In La Roja, Jimmy Burns explores how Spain transcended regional animosity to occupy the centre of the soccer universe. From the arrival of British engineers on the coast of Andalusia in the late 19th century to the country's triumph at the most recent World Cup in South Africa, Burns highlights the key events and figures that have loomed largest over Spanish football and shaped its history. Conceptually, the book is divided into three sections: the pre-Franco era, the Franco era, and the post-Franco era.
Yet La Roja is much more than a bland recitation of Spanish history over the past century. Burns also taps into the collective conscious of a nation where politics and culture are deeply embedded in the soccer landscape. For Burns, Spanish football has been defined by the "mythification" of La Furia, a "particularly muscular and aggressive style of soccer, blessed with a nobility of intent and execution." In the first section of the book, Burns highlights the advent of La Furia at the 1920 Olympics in Antwerp, and, more broadly, the spread of soccer across Spain.
The militarised version of La Furia, enhanced under the Generalissimo's regime, was validated by the dominance of Alfredo Di Stefano's Real Madrid in the 1950s and Spain's victory over the Soviet Union in the final of the 1964 European Nations Cup. However, the death of Franco and the collapse of fascist Spain induced a period of nationwide introspection. Cesar Menotti, Argentina's 1978 World Cup-winning manager, who would later take charge of FC Barcelona, commented: "The day Spain .. decides to be a bullfighter rather than a bull on the pitch it will play better soccer."
In the final section of La Roja, Burns delves into Spanish football's post-Franco era - spearhead by Johan Cruyff's Barcelona and the adoption of a style based more on intricacy and passing than on toughness and efficiency. Although La Furia continued to thrive in Spain, as epitomised by Athletic Bilbao's Javier Clemente and Real Madrid's 'Vulture Squad', Burns credits Spain's success at the 1992 Olympics and the development of Pep Guardiola as planting the seeds for the unprecedented success that would follow nearly two decades later.
Ultimately, La Roja succeeds because it is a history lesson focused on more than names and dates. The transformation of the national team from Franco's mythicised "Don Quixotic" style of play to a modern style based on Johan Cruyff's total football is a central theme throughout the text, but it is not the only one. Burns also emphasises Spanish soccer's extensive foreign influence. From Di Stefano, Ladislau Kubala and Cruyff to David Beckham and the Galaticos, it is evident that Spain has always welcomed the world's best players and managers, even when the national mood may not have been as harmonious.

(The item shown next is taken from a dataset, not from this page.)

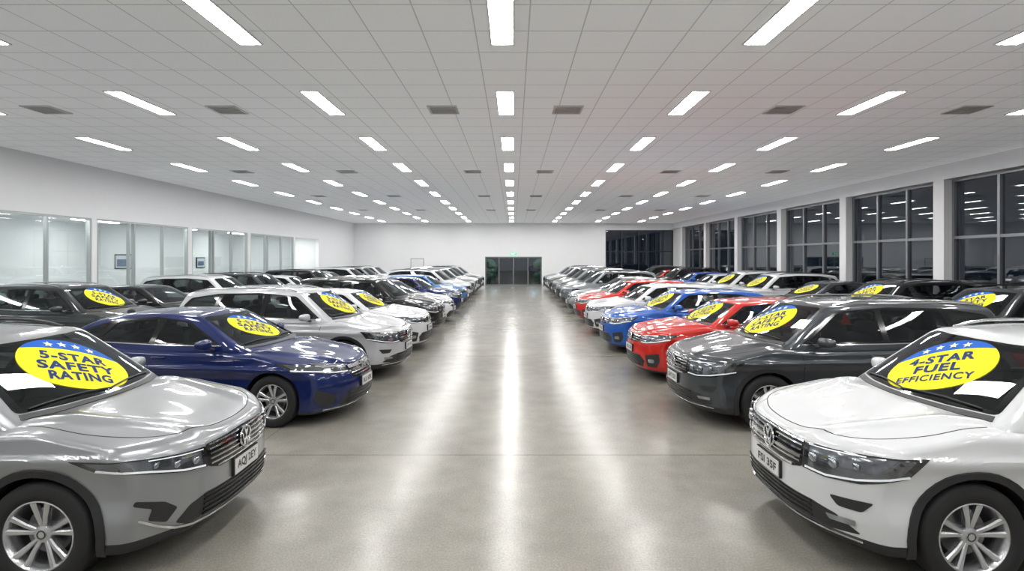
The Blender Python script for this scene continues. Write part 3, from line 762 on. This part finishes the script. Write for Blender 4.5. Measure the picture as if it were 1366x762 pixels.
# ceiling
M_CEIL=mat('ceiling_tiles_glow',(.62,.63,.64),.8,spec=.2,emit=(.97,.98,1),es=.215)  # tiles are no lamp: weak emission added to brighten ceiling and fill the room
nt,N_,K_=nodes(M_CEIL); b=N_['Principled BSDF'];tc=N_.new('ShaderNodeTexCoord');sx=N_.new('ShaderNodeSeparateXYZ');K_.new(tc.outputs['Object'],sx.inputs[0])
ln=mth('MAXIMUM',line(sx.outputs[0],.646,-.14+.323,.016),line(sx.outputs[1],.68,6.2+.34,.020))
n3=noise(120,2,.7)
cr=N_.new('ShaderNodeValToRGB');cr.color_ramp.elements[0].position=.3;cr.color_ramp.elements[0].color=(.62,.635,.65,1);cr.color_ramp.elements[1].position=.6;cr.color_ramp.elements[1].color=(.78,.795,.81,1);K_.new(n3.outputs['Fac'],cr.inputs[0])
mj=N_.new('ShaderNodeMix');mj.data_type='RGBA';K_.new(ln,mj.inputs[0]);K_.new(cr.outputs[0],mj.inputs[6]);mj.inputs[7].default_value=(.46,.47,.48,1);K_.new(mj.outputs[2],b.inputs['Base Color'])
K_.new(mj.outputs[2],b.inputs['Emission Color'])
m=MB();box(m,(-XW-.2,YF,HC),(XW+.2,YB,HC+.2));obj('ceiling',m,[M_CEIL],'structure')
M_WALL=mat('white_wall',(.84,.85,.87),.6,noise=.015,nscale=3)
M_FRAME=mat('window_frame',(.26,.27,.29),.35,metal=.6)
M_FRAMEL=mat('aluminium_frame',(.45,.48,.48),.35,metal=.6)
M_DARKF=mat('dark_frame',(.03,.03,.035),.4,metal=.3)
M_WG=glass('window_glass_night',(.35,.38,.42),.10,.8);M_OG=glass('office_glass',(.88,.92,.91),.09,.7)
def window(name,plane,pos,a0,a1,z0,z1,mull,trans,mats,fw=.06,fd=.10,fat=None):
    m=MB()
    def bx(u0,u1,za,zb,d0,d1,mi):
        if plane=='x': box(m,(pos+d0,u0,za),(pos+d1,u1,zb),mi)
        else: box(m,(u0,pos+d0,za),(u1,pos+d1,zb),mi)
    h=fd/2
    bx(a0,a1,z0,z0+fw,-h,h,0);bx(a0,a1,z1-fw,z1,-h,h,0);bx(a0,a0+fw,z0+fw,z1-fw,-h,h,0);bx(a1-fw,a1,z0+fw,z1-fw,-h,h,0)
    for u in mull: bx(u-fw/2,u+fw/2,z0+fw,z1-fw,-h,h,0)
    ed=[a0+fw]+sorted(mull)+[a1-fw]
    for z in trans:
        for i in range(len(ed)-1):
            l=ed[i]+(fw/2 if i else 0); r=ed[i+1]-(fw/2 if i<len(ed)-2 else 0); bx(l,r,z-fw/2,z+fw/2,-h*.9,h*.9,0)
    a,b_,c,d=a0+fw*.5,a1-fw*.5,z0+fw*.5,z1-fw*.5
    q=[(pos,a,c),(pos,b_,c),(pos,b_,d),(pos,a,d)] if plane=='x' else [(a,pos,c),(b_,pos,c),(b_,pos,d),(a,pos,d)]
    m.add(q,[(0,1,2,3)],1)
    return obj(name,m,mats,'structure')
wn=0
# left wall
ZL=3.39
bays=[(1.2,6.0),(6.25,11.2),(11.45,16.2),(16.4,21.0),(21.25,25.7),(26.0,31.1)]
m=MB();box(m,(-XW-.2,YF,ZL),(-XW,YB,HC))
segs=[(YF,bays[0][0])]+[(bays[i][1],bays[i+1][0]) for i in range(len(bays)-1)]+[(31.1,31.3),(35.1,YB)]
for a,b_ in segs: box(m,(-XW-.2,a,0),(-XW,b_,ZL))
obj('wall_left',m,[M_WALL],'structure')
for a,b_ in bays:
    wn+=1; L_=b_-a; window(f'window_{wn}','x',-XW-.06,a,b_,0,ZL,[a+L_*.31,a+L_*.36,a+L_*.68],[],[M_FRAMEL,M_OG],.06,.10)
# offices
m=MB();box(m,(-18,YF,-.2),(-XW-.2,YB,0));obj('floor_office',m,[mat('office_carpet',(.40,.41,.42),.9,noise=.2,nscale=40)],'structure')
m=MB();box(m,(-18,YF,3.5),(-XW-.2,YB,3.6));obj('ceiling_office',m,[M_WALL],'structure')
m=MB();box(m,(-18.1,YF,0),(-16.2,YB,3.5))
for y in (11.32,21.12,31.2,35.2): box(m,(-16.2,y-.05,0),(-XW-.2,y+.05,3.5))
obj('wall_office',m,[mat('office_wall',(.74,.76,.76),.7,noise=.01)],'structure')
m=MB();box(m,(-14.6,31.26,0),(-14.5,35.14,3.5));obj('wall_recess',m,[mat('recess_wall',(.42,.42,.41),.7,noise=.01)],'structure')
M_OL=mat('office_light_diffuser',(1,1,1),.5,emit=(.98,1,1),es=42)
for y in (3.6,8.7,13.8,18.7,23.5,28.5,33.2):
    m=MB();box(m,(-14.6 if y<33 else -14.1,y-.9,3.46),(-14.3 if y<33 else -13.8,y+.9,3.499));obj('office_ceiling_light',m,[M_OL],label='slim white ceiling light inside the glazed office',category='ceiling light',group='office lights')
# right wall
ZR=4.46
cols=[-3.8,1.1,6.0,10.9,15.8,20.4,25.3,30.2,35.1,40.0]
m=MB();box(m,(XW,YF,ZR),(XW+.25,YB,HC));
for c in cols: box(m,(XW-.22,c-.2,0),(XW+.25,c+.2,ZR)) 
box(m,(XW,YF,0),(XW+.25,cols[0]-.2,ZR));box(m,(XW,cols[-1]+.2,0),(XW+.25,YB,ZR))
box(m,(XW-.22,YF,ZR),(XW,YB,ZR+.04))
obj('wall_right',m,[M_WALL],'structure')
for i in range(len(cols)-1):
    a,b_=cols[i]+.2,cols[i+1]-.2; wn+=1; L_=b_-a
    window(f'window_{wn}','x',XW+.08,a,b_,0,ZR,[a+L_/3,a+2*L_/3],[.5,2.78],[M_FRAME,M_WG],.08,.14)
# back wall
m=MB();box(m,(-XW-.2,YB,3.0),(7.3,YB+.2,HC));box(m,(-XW-.2,YB,0),(-2.25,YB+.2,3.0));box(m,(2.25,YB,0),(7.3,YB+.2,3.0));box(m,(-2.25,YB,2.28),(2.25,YB+.2,3.0));box(m,(7.3,YB,4.4),(XW+.25,YB+.2,HC))
obj('wall_back',m,[M_WALL],'structure')
wn+=1;window(f'window_{wn}','y',YB+.06,7.3,XW,0,4.4,[8.6,9.95,11.3],[2.7],[M_DARKF,M_WG],.07,.12)
window('door_1','y',YB+.06,-2.25,2.25,0,2.28,[-1.15,0,1.15],[],[mat('door_frame_grey',(.16,.165,.17),.4,metal=.4),M_OG],.09,.12)
m=MB();box(m,(-XW-.2,YF-.2,0),(XW+.25,YF,HC));obj('wall_front',m,[M_WALL],'structure')
# service door on back wall
m=MB();box(m,(-8.1,YB-.04,0),(-7.15,YB-.005,2.1),0);box(m,(-8.16,YB-.05,0),(-8.1,YB-.001,2.16),1);box(m,(-7.15,YB-.05,0),(-7.09,YB-.001,2.16),1);box(m,(-8.1,YB-.05,2.1),(-7.15,YB-.001,2.16),1)
obj('door_2',m,[mat('door_white',(.8,.81,.82),.5,noise=.01),M_FRAMEL],'structure')
# skirting
M_SK=mat('skirting',(.25,.25,.26),.5)
m=MB();box(m,(-XW,YB-.02,0),(-2.3,YB,.1));box(m,(2.3,YB-.02,0),(7.3,YB,.1));obj('baseboard_back',m,[M_SK],'structure')
# exit sign
m=MB();box(m,(-.25,YB-.06,2.42),(.22,YB-.001,2.62))
es=obj('exit_sign',m,[mat('exit_green',(.0,.30,.16),.4,emit=(.0,.8,.4),es=.8)],label='small green illuminated exit sign above the glass doors',category='exit sign')
v,f=text2('EXIT',.17,.002,width=.34);m=MB();m.add([(-.015+x,YB-.064,2.52+y) for x,y in v],f);obj('sign_lettering',m,[mat('exit_white',(.9,.9,.9),.4,emit=(1,1,1),es=1.5)],parent=es)
# pictures
def picture(nm,x,y,z,w,h,plane,label):
    m=MB()
    if plane=='x':
        box(m,(x,y-w/2,z-h/2),(x+.04,y+w/2,z+h/2),0);box(m,(x+.03,y-w/2+.05,z-h/2+.05),(x+.045,y+w/2-.05,z+h/2-.05),1);box(m,(x+.04,y-w/2+.12,z-h/2+.12),(x+.048,y+w/2-.12,z+h/2-.2),2)
    else:
        box(m,(x-w/2,y-.04,z-h/2),(x+w/2,y,z+h/2),0);box(m,(x-w/2+.05,y-.045,z-h/2+.05),(x+w/2-.05,y-.03,z+h/2-.05),1);box(m,(x-w/2+.10,y-.048,z-h/2+.10),(x+w/2-.10,y-.04,z+h/2-.2),2)
    obj('picture_frame',m,[M_DARKF,mat('poster_paper'+nm,(.55,.60,.64),.4,noise=.1,nscale=5),mat('poster_print'+nm,(.08,.13,.20),.4,noise=.5,nscale=8)],label=label,category='picture')
picture('a',-15.2,21.07,2.05,.70,.58,'y','dark framed blue and white poster on the office wall')
picture('b',-16.2,27.9,1.95,.75,.55,'x','dark framed landscape poster on the office wall')
# ceiling lights
M_LT=mat('light_diffuser',(1,1,1),.5,emit=(1,.985,.96),es=45)
M_LF=mat('light_frame',(.75,.75,.76),.5)
mf=MB();mdm=MB();lw,ll=.135,.72
for a,b_ in (((-lw-.02,-ll-.02,-.018),(lw+.02,-ll,0)),((-lw-.02,ll,-.018),(lw+.02,ll+.02,0)),((-lw-.02,-ll,-.018),(-lw,ll,0)),((lw,-ll,-.018),(lw+.02,ll,0))): box(mf,a,b_)
box(mdm,(-lw,-ll,-.010),(lw,ll,-.001))
mf=mf.mesh('ceiling_light',[M_LF],smooth=False);mdm=mdm.mesh('light_diffuser',[M_LT],smooth=False)
for c in range(-3,4):
    for r_ in range(-2,11):
        o=bpy.data.objects.new('ceiling_light',mf);COL.objects.link(o);o.location=(-.14+3.23*c,6.2+3.4*r_,HC)
        o['label']='slim rectangular white light panel in the tiled ceiling';o['category']='ceiling light';o['group']='ceiling light panels'
        d=bpy.data.objects.new('diffuser',mdm);COL.objects.link(d);d.parent=o
# vents
mv=MB();q=.27
for a,b_ in (((-q,-q,-.02),(q,-q+.04,0)),((-q,q-.04,-.02),(q,q,0)),((-q,-q+.04,-.02),(-q+.04,q-.04,0)),((q-.04,-q+.04,-.02),(q,q-.04,0))): box(mv,a,b_,0)
box(mv,(-q+.04,-q+.04,-.004),(q-.04,q-.04,-.001),1)
for i in range(6):
    y=-q+.07+i*.077; box(mv,(-q+.04,y,-.016),(q-.04,y+.036,-.006),0)
mv=mv.mesh('ceiling_vent',[mat('vent_grey',(.60,.60,.61),.5),mat('vent_dark',(.03,.03,.03),.8)],smooth=False)
for y in (10.0,17.2,24.0,31.0):
    for x in (-8.65,-5.3,-1.3,1.0,5.0,8.4):
        o=bpy.data.objects.new('ceiling_vent',mv);COL.objects.link(o);o.location=(x,y,HC)
        o['label']='square dark louvred air vent in the tiled ceiling';o['category']='air vent';o['group']='ceiling air vents'
# outside
m=MB();box(m,(XW+.25,YF,-.2),(XW+40,90,-.01));box(m,(-XW,YB+.2,-.2),(XW+.25,90,-.01));obj('ground',m,[mat('asphalt',(.04,.04,.045),.8,noise=.2,nscale=10)],'structure')
M_LEAF=mat('shrub_leaves',(.03,.09,.04),.7,noise=.6,nscale=6)
for x in (-2.0,2.1):
    m=MB()
    for k in range(26):
        a=random.uniform(0,6.28);rr=random.uniform(0,.45);z=random.uniform(.3,1.9)
        sell(m,(x+rr*math.cos(a),46+rr*math.sin(a),z),(.28,.28,.26),random.uniform(.8,1.3),8,6)
    sh=obj('shrub',m,[M_LEAF],label='leafy green shrub outside the glass doors at night',category='shrub')
    tm=MB();tube(tm,[(x,46,-.01),(x,46,1.2)],.05,8);obj('trunk',tm,[M_BLACK],parent=sh)
    l=bpy.data.lights.new('outdoor_lamp','POINT');l.energy=90;l.color=(.5,.75,1);l.shadow_soft_size=.2;lo_=bpy.data.objects.new('outdoor_lamp',l);COL.objects.link(lo_);lo_.location=(x*.8,44.4,2.6)
w=bpy.data.worlds.new('World');SC.world=w;w.use_nodes=True;bg=w.node_tree.nodes['Background'];bg.inputs[0].default_value=(.02,.03,.05,1);bg.inputs[1].default_value=.5
# camera
cam=bpy.data.cameras.new('Camera');co=bpy.data.objects.new('Camera',cam);COL.objects.link(co)
co.location=(0,0,2.2);co.rotation_euler=(math.pi/2,0,0);cam.sensor_width=36;cam.lens=720/1366*36;cam.shift_y=-(381-344)/1366;cam.shift_x=-(685-683)/1366
cam.clip_end=300;cam.clip_start=.05
SC.camera=co
SC.view_settings.view_transform='Standard';SC.view_settings.look='None';SC.view_settings.exposure=0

Unfortunately, this global appeal has largely centred on FC Barcelona and Real Madrid. Although Burns highlights the role of Athletic Bilbao and the Basque country in shaping the early identity of Spanish soccer, he too allows the Castilians and the Catalans to polarise his discussion. Clubs like Atletico Madrid and Espanyol get passing references because of their proximity to Spain's giants, while other prominent clubs - including Valencia, Villarreal, and Sevilla - are neglected almost entirely.
Without a doubt, La Roja is an essential contribution to the historiography of Spanish football. Burns utilises a comprehensive array of primary and secondary sources to suggest that Spain no more underachieved throughout the 20th century - given the divisive political climate of the time - than it has overachieved at the turn of the millennium. Indeed, the performance of La Roja has both shaped and been shaped by the nation's discourse.